No Pinheiro Neto, por exemplo, o sócio José Alexandre Buaiz Neto afirma ser   “impensável” que um advogado júnior vá sozinho se comunicar com uma autoridade, por uma questão de experiência – ou falta dela. “Nosso plano de carreira aponta como o relacionamento deve ser feito, além de um treinamento constante de como se comunicar.”

A busca por uma maior conformidade trouxe uma solução criativa para o Trench Rossi. Clientes passaram a ser visitados por sócios que não estão envolvidos com o caso dele para averiguar como está o relacionamento com o escritório.

“Fazemos uma entrevista para saber se houve algum problema e o que pode melhorar. Posteriormente, encaminhamos os comentários internamente”, comentou Todorov.

Canal de denúncias

Algumas bancas também têm apostado em canais de denúncia para que os funcionários comuniquem eventuais desvios diretamente à sociedade.

No Ulhôa Canto, um endereço de e-mail foi disponibilizado para todos os funcionários para que possam fazer denúncias de forma anônima.

“Pode ser relatado tudo o que for contra os princípios do escritório, como falta de respeito, assédio moral, sexual e até condutas inapropriadas dos advogados, fornecedores ou clientes”, afirmou Soares.

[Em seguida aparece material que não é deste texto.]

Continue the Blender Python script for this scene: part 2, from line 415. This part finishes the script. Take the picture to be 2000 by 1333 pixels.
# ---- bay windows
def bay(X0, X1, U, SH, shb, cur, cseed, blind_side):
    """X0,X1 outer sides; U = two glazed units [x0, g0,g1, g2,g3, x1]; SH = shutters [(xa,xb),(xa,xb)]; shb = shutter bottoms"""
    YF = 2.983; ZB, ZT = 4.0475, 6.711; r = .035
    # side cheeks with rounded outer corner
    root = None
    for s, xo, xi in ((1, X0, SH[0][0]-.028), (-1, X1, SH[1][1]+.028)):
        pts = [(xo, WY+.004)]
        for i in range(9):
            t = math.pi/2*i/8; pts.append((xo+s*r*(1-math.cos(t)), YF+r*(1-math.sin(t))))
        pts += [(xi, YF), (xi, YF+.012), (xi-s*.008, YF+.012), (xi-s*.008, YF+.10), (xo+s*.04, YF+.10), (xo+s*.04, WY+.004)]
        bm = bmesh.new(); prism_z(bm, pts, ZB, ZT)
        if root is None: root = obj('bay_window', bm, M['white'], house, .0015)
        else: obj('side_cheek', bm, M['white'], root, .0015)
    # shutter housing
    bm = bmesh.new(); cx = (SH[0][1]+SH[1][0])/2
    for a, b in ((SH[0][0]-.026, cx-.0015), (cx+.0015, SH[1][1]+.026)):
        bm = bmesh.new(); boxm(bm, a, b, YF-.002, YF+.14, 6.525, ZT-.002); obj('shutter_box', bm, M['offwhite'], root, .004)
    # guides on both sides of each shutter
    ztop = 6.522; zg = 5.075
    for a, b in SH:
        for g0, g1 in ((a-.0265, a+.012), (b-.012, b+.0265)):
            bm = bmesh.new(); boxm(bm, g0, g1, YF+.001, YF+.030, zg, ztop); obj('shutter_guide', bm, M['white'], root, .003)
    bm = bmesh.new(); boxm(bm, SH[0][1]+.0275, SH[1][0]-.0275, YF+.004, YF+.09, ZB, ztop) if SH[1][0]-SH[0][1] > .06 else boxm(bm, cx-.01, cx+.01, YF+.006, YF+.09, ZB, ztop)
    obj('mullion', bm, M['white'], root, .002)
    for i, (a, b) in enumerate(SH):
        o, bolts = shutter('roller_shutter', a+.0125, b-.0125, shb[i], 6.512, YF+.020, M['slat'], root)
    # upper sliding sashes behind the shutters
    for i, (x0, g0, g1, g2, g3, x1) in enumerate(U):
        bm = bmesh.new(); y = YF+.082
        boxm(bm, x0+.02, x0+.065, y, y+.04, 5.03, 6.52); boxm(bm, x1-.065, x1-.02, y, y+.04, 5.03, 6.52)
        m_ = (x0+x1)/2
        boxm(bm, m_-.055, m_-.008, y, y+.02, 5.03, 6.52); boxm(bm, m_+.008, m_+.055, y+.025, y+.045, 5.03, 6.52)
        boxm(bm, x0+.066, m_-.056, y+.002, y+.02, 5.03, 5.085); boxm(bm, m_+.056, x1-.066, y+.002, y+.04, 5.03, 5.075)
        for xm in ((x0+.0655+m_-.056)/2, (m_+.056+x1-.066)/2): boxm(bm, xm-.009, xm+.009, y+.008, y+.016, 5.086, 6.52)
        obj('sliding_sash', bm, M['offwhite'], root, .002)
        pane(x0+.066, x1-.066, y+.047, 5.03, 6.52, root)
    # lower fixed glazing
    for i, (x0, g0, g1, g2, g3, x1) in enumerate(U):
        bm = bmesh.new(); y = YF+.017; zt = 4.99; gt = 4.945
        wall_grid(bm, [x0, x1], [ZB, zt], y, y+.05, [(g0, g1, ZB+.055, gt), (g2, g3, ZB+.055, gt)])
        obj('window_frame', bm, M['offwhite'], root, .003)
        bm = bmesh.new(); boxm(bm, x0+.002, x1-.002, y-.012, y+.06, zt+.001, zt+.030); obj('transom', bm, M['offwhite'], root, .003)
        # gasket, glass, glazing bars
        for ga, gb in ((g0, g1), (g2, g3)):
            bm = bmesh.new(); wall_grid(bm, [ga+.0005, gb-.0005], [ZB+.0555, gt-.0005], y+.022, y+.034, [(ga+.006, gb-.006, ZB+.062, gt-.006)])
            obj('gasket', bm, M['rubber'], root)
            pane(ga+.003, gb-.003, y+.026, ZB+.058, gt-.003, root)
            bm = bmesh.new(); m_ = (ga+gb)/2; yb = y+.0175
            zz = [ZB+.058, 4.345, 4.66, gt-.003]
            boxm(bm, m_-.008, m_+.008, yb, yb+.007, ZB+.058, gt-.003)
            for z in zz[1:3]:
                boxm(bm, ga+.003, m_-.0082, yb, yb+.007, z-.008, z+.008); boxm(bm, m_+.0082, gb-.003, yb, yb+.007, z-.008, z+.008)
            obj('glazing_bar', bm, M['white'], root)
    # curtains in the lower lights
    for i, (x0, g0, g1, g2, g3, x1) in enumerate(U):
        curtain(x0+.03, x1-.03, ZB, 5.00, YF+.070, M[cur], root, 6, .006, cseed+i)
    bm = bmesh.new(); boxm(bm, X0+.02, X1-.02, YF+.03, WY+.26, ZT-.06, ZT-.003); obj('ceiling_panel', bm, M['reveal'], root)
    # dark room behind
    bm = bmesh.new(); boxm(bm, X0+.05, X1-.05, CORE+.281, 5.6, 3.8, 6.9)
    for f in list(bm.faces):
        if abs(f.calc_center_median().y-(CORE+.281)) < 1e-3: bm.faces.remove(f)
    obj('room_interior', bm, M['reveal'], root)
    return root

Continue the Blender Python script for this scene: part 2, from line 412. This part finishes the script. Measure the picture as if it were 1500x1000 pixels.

No Trench Rossi Watanabe, Todorov explica que há uma sócia na banca responsável pelo acompanhamento de uma hotline em que também é possível denunciar de forma anônima.

“A maior parte das reclamações não tem fundamento, mas nenhuma deixa de ser investigada, até para preservar quem está sendo acusado”, reiterou o sócio. Segundo ele, tudo é catalogado e registrado em um relatório.

Outros escritórios, no entanto, não contam com a mesma prática. No Pinheiro Neto, a cultura da banca é a de que qualquer problema deva ser reportado ao chefe direto, sem anonimato.

Eduardo Salomão explica que no Levy & Salomão também não há cultura de comunicações anônimas.

“O tema da denúncia não é nossa atividade, e um canal formal e secreto não é um bom exemplo para os profissionais”, opinou. “Nos orgulhamos da comunicação transparente: qualquer sócio ou funcionário que tiver alguma coisa a dizer, que perceber que alguma coisa não está sendo tratada, precisa conversar com o sócio responsável.”